In most of our waking moments we’re critical, whether consciously or subconsciously, of something relating to our past. We criticise ourselves for past choices, made or unmade. And this self-judgement is so slippery and insidious, it’s so intimately intertwined with our experience of life that it feels inseparable from it.
Of course, we’ll be full of blame and guilt for things we can’t change, all the while we expect the very person we’re beating up to create the great future we’re envisioning. It’s hardly a surprise that often it doesn’t work. What a shocker that putting yourself down for things you can’t change isn’t producing the life you want.
It is both cliched and ridiculous that we need to remind ourselves that the past is in the past. And that it’s just a story, and as studies on our recollection of past events demonstrate, a rather questionable and highly subjective one.
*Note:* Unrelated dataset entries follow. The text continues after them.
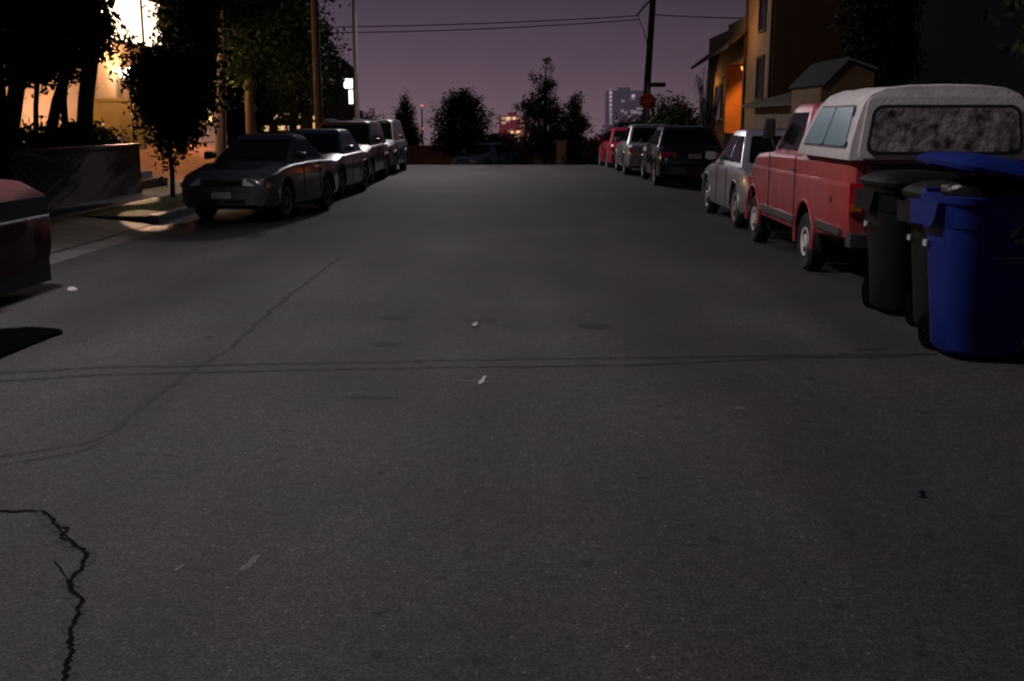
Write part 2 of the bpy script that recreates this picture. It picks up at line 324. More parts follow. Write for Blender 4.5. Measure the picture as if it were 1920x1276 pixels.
def car(label, loc, rz, paint, L=4.5, W=1.72, H=1.40, style='sedan', hub=HUB, group=None, cat='car', name='parked_car', r=.31, plate=True, hood=.80, belt=.92, oh=.86, sq=0.):
    t = empty(name, label, cat, loc, rz, group); l = L/2; w = W/2
    suv = style != 'sedan'; dk = belt+.02 if suv else belt+.0
    cowl = l-1.28; z0 = .24 if suv else .19
    st = [(-l, w*(.80+sq), .40, .60, .72), (-l+.05, w*(.90+sq*.6), .30, .72, .84), (-l+.18, w*.965, .24, belt-.08, dk-.01), (-l+.6, w*.99, z0, belt-.05, dk), (-l+1.2, w, z0, belt-.04, belt+.01),
          (-.3, w, z0, belt-.04, belt+.01), (cowl, w, z0, belt-.06, belt+.01), (cowl+.45, w*.995, z0, belt-.10, (belt+hood)/2+.045), (l-.42, w*.975, z0+.02, hood-.06, hood+.03), (l-.16, w*.94, z0+.03, hood-.08, hood-.0), (l-.05, w*(.90+sq*.6), z0+.07, hood-.13, hood-.05), (l, w*(.83+sq), .34, hood-.22, hood-.12)]
    wy = (-l+.88, l-oh)
    bd = body_mesh(t, st, paint, wy, r, r+.055, w)
    yb0, yt0 = (-l+.15, -l+.45) if suv else (-l+.72, -l+1.35)
    yb1, yt1 = cowl+.10, cowl-.62
    wb, wt = w*.90, w*.70
    if suv: wt = w*.76
    rings = [rrect(0, (yb0+yb1)/2, wb, (yb1-yb0)/2, .14, belt-.03), rrect(0, (yt0+yt1)/2, wt, (yt1-yt0)/2, .12, H-.075),
             rrect(0, (yt0+yt1)/2, wt-.035, (yt1-yt0)/2-.04, .12, H-.03), rrect(0, (yt0+yt1)/2, wt-.18, (yt1-yt0)/2-.2, .12, H)]
    B().loft(rings).go('cabin', paint, t, 34)
    zb, zt = belt-.03, H-.075
    pane('windshield', (wb-.06, yb1, zb), (-wb+.06, yb1, zb), (-wt+.06, yt1, zt), (wt-.06, yt1, zt), GLS, t, .0, 1, .10, .95, .05)
    pane('rear_window', (-wb+.06, yb0, zb), (wb-.06, yb0, zb), (wt-.06, yt0, zt), (-wt+.06, yt0, zt), GLS, t, .02, .98, .14, .93, .05)
    for sx in (-1, 1):
        q = [(sx*wb, yb0+.1, zb), (sx*wb, yb1-.1, zb), (sx*wt, yt1-.06, zt), (sx*wt, yt0+.06, zt)]
        if sx < 0: q = [q[1], q[0], q[3], q[2]]
        for u0, u1 in ((.04, .485), (.515, .96)): pane('side_window', *q, GLS, t, u0, u1, .12, .92, .035)
        mb = B().loft([[(sx*(w-.02+q_), yb1-.28+a*.09*s, belt+.09+c*.065*s) for a, c in ((-1, -1), (1, -1), (1, .8), (.3, 1), (-1, 1))] for q_, s in ((-.05, .5), (.0, .9), (.10, 1), (.13, .7))])
        mb.go('side_mirror', BLK if paint.name.startswith('dark') else paint, t, 40)
        dh = B().box(sx*w-.012, sx*w+.012, -.35, -.2, belt-.14, belt-.115); dh.go('door_handle', paint, t)
        B().box(sx*w-.006, sx*w+.003, .25, .262, .3, belt-.05).go('door_seam', BLK, t); B().box(sx*w-.006, sx*w+.003, -.62, -.608, .34, belt-.05).go('door_seam', BLK, t)
        xa, xb = (w*.46, w*.86)
        B().loft([[(sx*x, l-.035-dy, z) for x, dy, z in ((xa, .02, hood-.205), (xa*1.35, .03, hood-.21), (xb, .10, hood-.205), (xb+.015, .14, hood-.09), (xa*1.3, .06, hood-.085), (xa, .04, hood-.095))],
                  [(sx*x, l+.035-dy, z) for x, dy, z in ((xa, .0, hood-.20), (xa*1.35, .02, hood-.205), (xb-.01, .07, hood-.20), (xb, .10, hood-.10), (xa*1.3, .045, hood-.095), (xa, .035, hood-.10))]]).go('headlight', HLG, t, 40)
        if sq: B().box(sx*w-.012, sx*w+.012, -1, l-.12, .73, .90).go('side_moulding', BLK, t); B().tube([(sx*(w+.004), -1, .715), (sx*(w+.004), l-.12, .715)], .016, 6).go('trim_strip', CHR, t)
        else: B().box(min(sx*w*.955, sx*(w*.88)), max(sx*w*.955, sx*(w*.88)), l-.22, l-.10, hood-.24, hood-.17).go('turn_signal', AMB, t)
        ta = B().loft([[(sx*x, -l+dy, z) for x, dy, z in ((w*.48, .045, belt-.27), (w*.90, .09, belt-.26), (w*.93, .13, belt-.11), (w*.5, .07, belt-.12))],
                       [(sx*x, -l+dy-.055, z) for x, dy, z in ((w*.49, .045, belt-.26), (w*.885, .09, belt-.25), (w*.91, .12, belt-.12), (w*.51, .07, belt-.13))]])
        ta.go('tail_light', RLG, t, 40)
        for y in wy: wheel(t, sx, w, y, r, hub)
    # bumpers
    for s in (1, -1):
        pts = [(-w*.93, s*(l-.34)), (-w*.90, s*(l-.10)), (-w*.72, s*(l+.02)), (0, s*(l+.055)), (w*.72, s*(l+.02)), (w*.90, s*(l-.10)), (w*.93, s*(l-.34))]
        q = B().loft([[(x, y, z) for z in (.30, .50)]+[(x*.93, y-s*.05, z) for z in (.53, .27)] for x, y in pts]); q.go('bumper', paint, t, 45)
    B().box(-w*.42, w*.42, l-.03, l+.012, hood-.215, hood-.125).box(-w*.4, w*.4, l+.002, l+.018, hood-.176, hood-.166).go('grille', BLK, t)
    B().box(-w*.5, w*.5, l+.03, l+.052, .32, .385).go('air_intake', BLK, t)
    if plate:
        B().box(-.155, .155, l+.045, l+.062, .40, .50).go('license_plate', PLT, t)
        B().box(-.155, .155, -l-.018, -l+.03, belt-.28, belt-.17).go('license_plate', PLT, t)
    B().tube([(-.25, cowl+.02, belt+.035), (.35, cowl-.12, belt+.10)], .008, 5).go('wiper', BLK, t)
    if sq: B().box(-w*.95, w*.95, -1.2, l-.06, .09, .38).go('lower_skirt', BLK, t)
    if suv:
        for sx in (-1, 1): B().tube([(sx*(wt-.1), yt0+.2, H-.02), (sx*(wt-.1), yt0+.3, H+.035), (sx*(wt-.1), yt1-.3, H+.035), (sx*(wt-.1), yt1-.2, H-.02)], .014, 6).go('roof_rail', BLK, t, 50)
    return t
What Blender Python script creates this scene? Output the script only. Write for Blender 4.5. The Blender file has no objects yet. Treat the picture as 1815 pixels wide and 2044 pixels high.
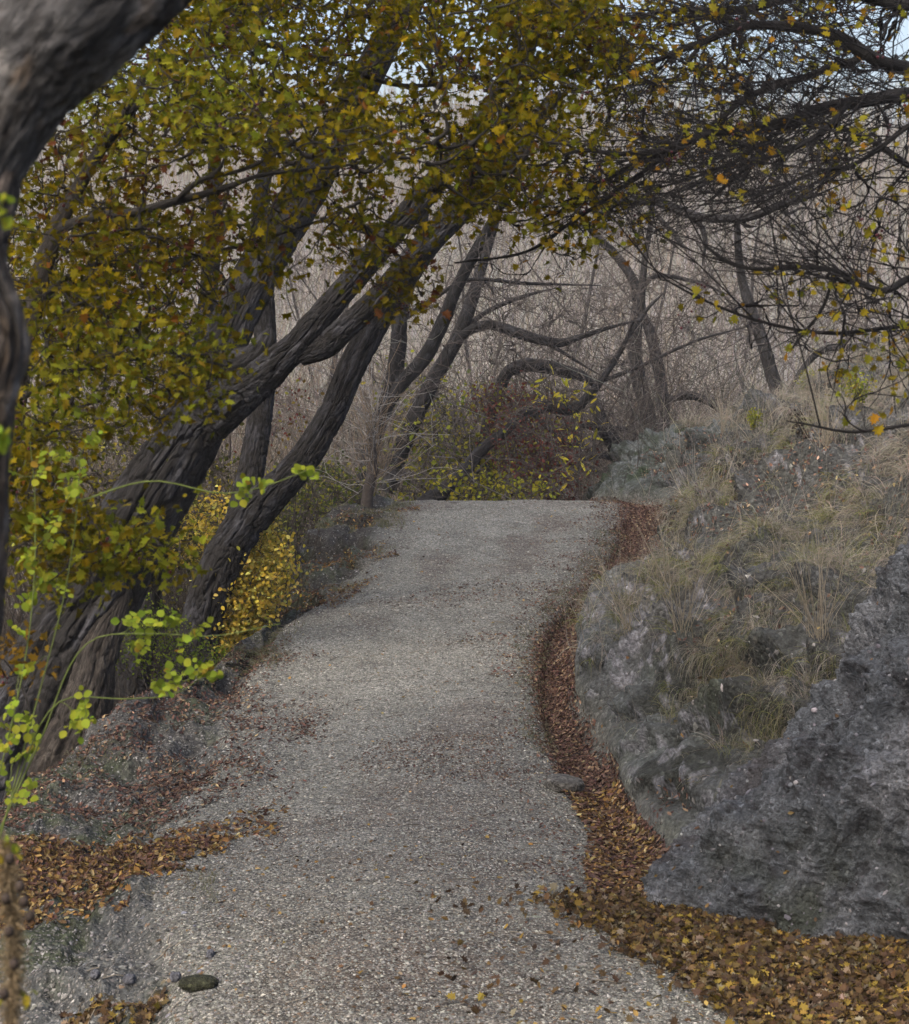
import bpy, math
import numpy as np

# ------------------------------------------------------------------ camera, sky, sun, exposure
S = bpy.context.scene
F = 4093.0                      # focal length in units of a 1815 px wide picture
HOR = 760.0
FOCUS = 14.0
cam_d = bpy.data.cameras.new('camera')
cam = bpy.data.objects.new('camera', cam_d)
S.collection.objects.link(cam)
cam.location = (0, 0, 0)
cam.rotation_euler = (math.radians(90), 0, 0)
cam_d.sensor_fit = 'HORIZONTAL'
cam_d.sensor_width = 36.0
cam_d.lens = 36.0 * F / 1815.0
cam_d.shift_y = -262.0 / 1815.0
cam_d.clip_start = 0.05
cam_d.clip_end = 2000
cam_d.dof.use_dof = True
cam_d.dof.focus_distance = FOCUS
cam_d.dof.aperture_fstop = 10.0
S.camera = cam

SUN_EL, SUN_AZ = 48.0, 215.0     # azimuth clockwise from +Y
world = bpy.data.worlds.new("World"); S.world = world; world.use_nodes = True
wt = world.node_tree; wt.nodes.clear()
wo = wt.nodes.new('ShaderNodeOutputWorld'); bg = wt.nodes.new('ShaderNodeBackground')
sky = wt.nodes.new('ShaderNodeTexSky'); sky.sky_type = 'NISHITA'; sky.sun_disc = False
sky.sun_elevation = math.radians(SUN_EL); sky.sun_rotation = math.radians(SUN_AZ)
sky.air_density = 1.0; sky.dust_density = 8.0; sky.ozone_density = 0.3
bg.inputs['Strength'].default_value = 0.15
wt.links.new(sky.outputs[0], bg.inputs[0]); wt.links.new(bg.outputs[0], wo.inputs[0])
sun_d = bpy.data.lights.new('sun', 'SUN'); sun_d.energy = 0.5; sun_d.angle = math.radians(32)
sun_d.color = (1.0, 0.98, 0.95)
sun = bpy.data.objects.new('sun', sun_d); S.collection.objects.link(sun)
sun.rotation_euler = (math.radians(90 - SUN_EL), 0, math.radians(180 - SUN_AZ))
S.view_settings.view_transform = 'Standard'; S.view_settings.look = 'None'
S.view_settings.exposure = 1.5; S.view_settings.gamma = 1.0
S.cycles.max_bounces = 6; S.cycles.transparent_max_bounces = 4
S.cycles.diffuse_bounces = 3

rng = np.random.default_rng(11)
ALB = 0.62      # darkens every surface colour so a raised exposure brightens the sky

# ------------------------------------------------------------------ numeric helpers
def W(u, v, Y):
    return np.array([(u - 907.5) / F * Y, Y, (HOR - v) / F * Y])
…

It’s our desire to learn from the past that drives us to examine it. But there’s a clash here, too, because we learn to learn in order to get things right. That’s how our education system is largely structured: we learn in order to get the right answers and if we don’t, we learn to learn better so we don’t fail next time.
And so it seems that the benefit of learning is not in indulging our curiosities, but in avoiding mistakes. Essentially, we learn in order to avoid pain. And with our minds thus primed, it’s hardly a surprise that we spend out present moments searching our past for failures to learn from in order to prevent them from recurring. But the process we use to prevent mistakes is the same process that taught us on the first place that we’re not allowed to make them.
And more importantly, the reason we’re doing all of this is to create a good future. And the only place from which we can create a good future is the present moment. And yet, here we are, overwhelmed with thoughts of guilt, and shame, and remorse for our past, trying to create a good future.
The real benefit of learning from painful past experiences is not in figuring out how to prevent them but in understanding why they were painful on the first place. And the real opportunity when it comes to our past is not to avoid it, but to choose it all, just as it is.